I am back in the mountains with their patches of snow, sand and dirt. I am a warrior. I am becoming a bored warrior at that. This is totally mentally challenged. How long can one be expected to play this level out? I pause the game again and decide to research the Internet. Since the game is all of a week old I find very little about this segment. After some searching I do find a walk through video on YouTube for the game. In the 17th or so video in a series dedicated to this game (some people just have way to much free time), I find the Defend the Crash Site part of the game that I am stuck at. I watch the player on YouTube and find they are finished with the gun turret and are moved on within 2 min of the scenario starting? Was I playing a glitch for a half an hour thinking it was some kind of metaphor for war and combat? Did this game really do that? How is this game a lead title for a publisher with the amount of bugs it has? I become humorously disappointed in the game, and shut it down for a while.
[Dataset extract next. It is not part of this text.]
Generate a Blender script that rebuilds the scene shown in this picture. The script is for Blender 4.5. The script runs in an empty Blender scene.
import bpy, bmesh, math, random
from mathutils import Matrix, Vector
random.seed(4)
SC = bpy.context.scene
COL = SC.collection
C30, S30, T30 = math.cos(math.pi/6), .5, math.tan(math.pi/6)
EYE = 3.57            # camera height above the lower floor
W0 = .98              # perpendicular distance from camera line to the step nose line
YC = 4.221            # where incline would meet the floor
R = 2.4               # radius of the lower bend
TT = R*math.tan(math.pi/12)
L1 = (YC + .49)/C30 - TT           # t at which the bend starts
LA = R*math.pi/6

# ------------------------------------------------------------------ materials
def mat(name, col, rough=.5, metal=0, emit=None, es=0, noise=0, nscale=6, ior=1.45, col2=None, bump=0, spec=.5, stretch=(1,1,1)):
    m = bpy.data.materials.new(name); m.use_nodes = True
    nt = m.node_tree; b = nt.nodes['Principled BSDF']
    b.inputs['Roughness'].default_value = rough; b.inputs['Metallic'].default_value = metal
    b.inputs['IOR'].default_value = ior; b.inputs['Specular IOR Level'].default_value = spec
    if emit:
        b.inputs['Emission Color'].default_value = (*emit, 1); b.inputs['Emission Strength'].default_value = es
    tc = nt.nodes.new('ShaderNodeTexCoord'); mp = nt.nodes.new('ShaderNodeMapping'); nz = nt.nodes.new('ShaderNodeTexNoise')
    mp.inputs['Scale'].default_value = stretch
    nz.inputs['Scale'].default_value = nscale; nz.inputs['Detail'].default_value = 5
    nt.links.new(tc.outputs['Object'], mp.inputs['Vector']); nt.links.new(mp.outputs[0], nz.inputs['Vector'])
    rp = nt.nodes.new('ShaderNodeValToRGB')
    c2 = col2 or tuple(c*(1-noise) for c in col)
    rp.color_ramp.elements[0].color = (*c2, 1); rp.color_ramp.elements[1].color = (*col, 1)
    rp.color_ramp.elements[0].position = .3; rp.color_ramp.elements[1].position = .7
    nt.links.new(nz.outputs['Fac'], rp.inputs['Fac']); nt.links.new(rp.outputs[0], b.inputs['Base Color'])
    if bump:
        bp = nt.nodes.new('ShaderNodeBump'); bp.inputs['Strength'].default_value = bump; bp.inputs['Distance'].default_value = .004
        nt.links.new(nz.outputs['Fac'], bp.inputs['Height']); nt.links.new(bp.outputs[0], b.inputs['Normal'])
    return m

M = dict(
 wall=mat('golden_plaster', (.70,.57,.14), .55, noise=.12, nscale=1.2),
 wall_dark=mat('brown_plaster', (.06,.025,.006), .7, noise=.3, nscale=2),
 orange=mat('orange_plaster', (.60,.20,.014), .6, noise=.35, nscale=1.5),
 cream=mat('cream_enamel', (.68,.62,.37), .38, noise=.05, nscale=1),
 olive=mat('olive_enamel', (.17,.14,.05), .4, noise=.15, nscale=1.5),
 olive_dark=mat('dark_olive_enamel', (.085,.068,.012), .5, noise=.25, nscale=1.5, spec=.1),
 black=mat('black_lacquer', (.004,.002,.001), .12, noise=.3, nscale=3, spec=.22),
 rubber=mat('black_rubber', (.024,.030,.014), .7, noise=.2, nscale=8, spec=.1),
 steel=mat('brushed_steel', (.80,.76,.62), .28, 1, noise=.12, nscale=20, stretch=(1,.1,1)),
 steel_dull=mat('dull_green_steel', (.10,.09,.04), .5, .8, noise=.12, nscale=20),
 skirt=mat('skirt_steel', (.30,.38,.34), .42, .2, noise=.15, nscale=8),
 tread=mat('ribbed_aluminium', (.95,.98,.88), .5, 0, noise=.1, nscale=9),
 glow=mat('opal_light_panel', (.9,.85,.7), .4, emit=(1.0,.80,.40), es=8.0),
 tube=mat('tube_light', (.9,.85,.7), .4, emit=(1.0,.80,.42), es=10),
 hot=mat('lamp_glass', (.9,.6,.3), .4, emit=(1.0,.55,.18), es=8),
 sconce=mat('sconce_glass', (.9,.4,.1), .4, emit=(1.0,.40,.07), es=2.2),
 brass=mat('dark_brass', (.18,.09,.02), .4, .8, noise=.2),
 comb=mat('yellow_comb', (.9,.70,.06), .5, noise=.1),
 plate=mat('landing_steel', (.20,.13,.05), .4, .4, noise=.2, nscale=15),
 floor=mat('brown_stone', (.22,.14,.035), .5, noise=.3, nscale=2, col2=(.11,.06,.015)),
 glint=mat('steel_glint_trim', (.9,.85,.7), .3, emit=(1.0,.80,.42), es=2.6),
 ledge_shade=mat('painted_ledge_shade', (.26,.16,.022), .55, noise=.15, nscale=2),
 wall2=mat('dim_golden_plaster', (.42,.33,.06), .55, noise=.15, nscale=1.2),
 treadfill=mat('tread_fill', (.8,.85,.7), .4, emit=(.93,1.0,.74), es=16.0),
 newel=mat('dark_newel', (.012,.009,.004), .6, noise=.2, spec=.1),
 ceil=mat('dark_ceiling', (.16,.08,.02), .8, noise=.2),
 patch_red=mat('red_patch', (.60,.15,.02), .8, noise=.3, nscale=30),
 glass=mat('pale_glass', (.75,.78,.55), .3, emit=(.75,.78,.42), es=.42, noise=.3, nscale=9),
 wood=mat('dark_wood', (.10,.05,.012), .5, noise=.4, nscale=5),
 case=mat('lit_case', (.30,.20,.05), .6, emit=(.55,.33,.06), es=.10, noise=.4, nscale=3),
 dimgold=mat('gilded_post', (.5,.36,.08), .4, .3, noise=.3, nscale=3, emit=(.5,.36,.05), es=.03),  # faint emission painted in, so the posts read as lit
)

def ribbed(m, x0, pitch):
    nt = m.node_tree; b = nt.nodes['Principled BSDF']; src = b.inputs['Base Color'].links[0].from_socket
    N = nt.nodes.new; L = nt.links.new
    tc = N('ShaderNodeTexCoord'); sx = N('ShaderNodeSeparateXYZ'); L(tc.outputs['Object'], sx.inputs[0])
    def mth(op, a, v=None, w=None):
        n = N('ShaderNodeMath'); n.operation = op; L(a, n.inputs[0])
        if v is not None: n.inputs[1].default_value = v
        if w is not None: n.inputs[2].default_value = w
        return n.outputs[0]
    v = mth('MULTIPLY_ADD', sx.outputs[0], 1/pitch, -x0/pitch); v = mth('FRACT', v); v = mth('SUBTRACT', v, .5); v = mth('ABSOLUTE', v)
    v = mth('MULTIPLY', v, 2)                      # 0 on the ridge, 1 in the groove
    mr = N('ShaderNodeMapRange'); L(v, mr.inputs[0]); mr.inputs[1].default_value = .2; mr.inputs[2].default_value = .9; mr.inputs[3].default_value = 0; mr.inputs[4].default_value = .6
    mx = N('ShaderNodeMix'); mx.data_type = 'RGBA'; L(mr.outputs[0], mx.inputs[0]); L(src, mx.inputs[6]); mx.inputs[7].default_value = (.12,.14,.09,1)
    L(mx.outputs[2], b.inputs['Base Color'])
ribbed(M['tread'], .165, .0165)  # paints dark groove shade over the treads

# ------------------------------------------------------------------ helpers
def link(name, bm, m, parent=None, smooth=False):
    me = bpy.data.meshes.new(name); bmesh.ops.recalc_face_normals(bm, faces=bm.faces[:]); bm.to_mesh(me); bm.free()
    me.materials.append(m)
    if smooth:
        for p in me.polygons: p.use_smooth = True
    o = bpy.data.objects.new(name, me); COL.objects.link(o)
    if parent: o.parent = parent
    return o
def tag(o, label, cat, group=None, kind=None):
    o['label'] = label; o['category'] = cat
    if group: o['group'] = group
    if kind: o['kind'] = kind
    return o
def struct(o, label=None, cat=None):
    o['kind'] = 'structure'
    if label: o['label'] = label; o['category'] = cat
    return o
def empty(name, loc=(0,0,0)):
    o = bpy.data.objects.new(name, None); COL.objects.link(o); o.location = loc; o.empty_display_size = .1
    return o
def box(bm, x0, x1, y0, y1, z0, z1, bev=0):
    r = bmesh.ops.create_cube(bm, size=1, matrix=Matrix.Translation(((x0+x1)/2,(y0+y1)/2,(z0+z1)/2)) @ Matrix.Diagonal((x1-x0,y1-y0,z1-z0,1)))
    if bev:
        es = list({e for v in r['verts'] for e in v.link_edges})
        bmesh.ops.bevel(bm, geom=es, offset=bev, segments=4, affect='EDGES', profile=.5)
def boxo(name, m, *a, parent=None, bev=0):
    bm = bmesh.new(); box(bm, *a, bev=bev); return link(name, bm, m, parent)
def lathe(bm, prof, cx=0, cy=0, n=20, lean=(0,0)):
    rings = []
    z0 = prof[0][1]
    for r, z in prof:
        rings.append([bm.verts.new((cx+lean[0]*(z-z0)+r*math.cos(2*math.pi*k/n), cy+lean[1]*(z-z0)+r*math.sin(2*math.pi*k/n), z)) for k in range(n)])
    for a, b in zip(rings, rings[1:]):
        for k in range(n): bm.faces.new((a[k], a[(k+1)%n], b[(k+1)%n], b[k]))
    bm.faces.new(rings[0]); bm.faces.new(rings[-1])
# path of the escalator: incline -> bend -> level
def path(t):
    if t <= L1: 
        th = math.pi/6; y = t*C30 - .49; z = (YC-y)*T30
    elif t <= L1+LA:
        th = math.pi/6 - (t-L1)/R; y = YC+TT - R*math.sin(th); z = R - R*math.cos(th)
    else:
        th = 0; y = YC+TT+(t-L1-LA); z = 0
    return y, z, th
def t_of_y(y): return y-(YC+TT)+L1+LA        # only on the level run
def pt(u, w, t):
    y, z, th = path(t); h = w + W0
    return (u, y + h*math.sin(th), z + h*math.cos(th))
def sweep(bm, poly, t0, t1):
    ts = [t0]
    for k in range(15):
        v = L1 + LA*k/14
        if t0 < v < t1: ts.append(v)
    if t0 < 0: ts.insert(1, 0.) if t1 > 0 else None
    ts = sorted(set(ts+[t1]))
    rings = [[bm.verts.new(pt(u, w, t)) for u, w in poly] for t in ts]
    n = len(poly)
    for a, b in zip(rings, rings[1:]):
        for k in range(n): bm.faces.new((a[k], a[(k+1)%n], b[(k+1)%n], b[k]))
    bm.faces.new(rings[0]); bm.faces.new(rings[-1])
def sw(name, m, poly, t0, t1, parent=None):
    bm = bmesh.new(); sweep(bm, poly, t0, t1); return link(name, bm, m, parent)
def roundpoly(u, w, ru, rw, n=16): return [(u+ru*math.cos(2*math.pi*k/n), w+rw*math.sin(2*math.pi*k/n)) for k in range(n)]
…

A few hours later, I fire up the game again and within fifteen minutes of the Defend the Crash Site objective; I finish the single player campaign on hard mode. In what seems to be a trending style with most modern military shooters is that they end on a downer. No Bad Dudes style hang out with President Ronnie or celebration for a job well done. This game was straight up depressing. The following words came out of my mouth, “I will never play this game again.”
Medal of Honor should be a downloadable game, sans the single player campaign. Sadly, at its core, the Medal of Honor multiplayer is just Battlefield 1943 without the boats, airplanes and the fun. With only 3 player classes to choose from, they don’t try really hard to not have you think of Battlefield 1943. I saw an interview with the some of the creators discussing the Battlefield series saying, “Battlefield will always first be a sand box game.” They built Bad Company on these ideas. Medal of Honor was built firstly as a very linear shooter, with little room for improvisation. By getting DICE to handle the multiplayer aspects of the game is all fine and dandy but their style of game design is what pushes their single player games along. The Medal of Honor multiplayer should have been sold as a downloadable game for about 15 to 20 dollars, not as part of a $60.00 triple A package. If the single player was a downloadable only game I would tell you to avoid it.
If you want a satisfying suggestion might I suggest Battlefield: Bad Company 2. Both the single player and multiplayer are solid, and with the new content coming out this winter, Battlefield: Bad Company 2 Vietnam, there will be plenty of reasons to go back to the front.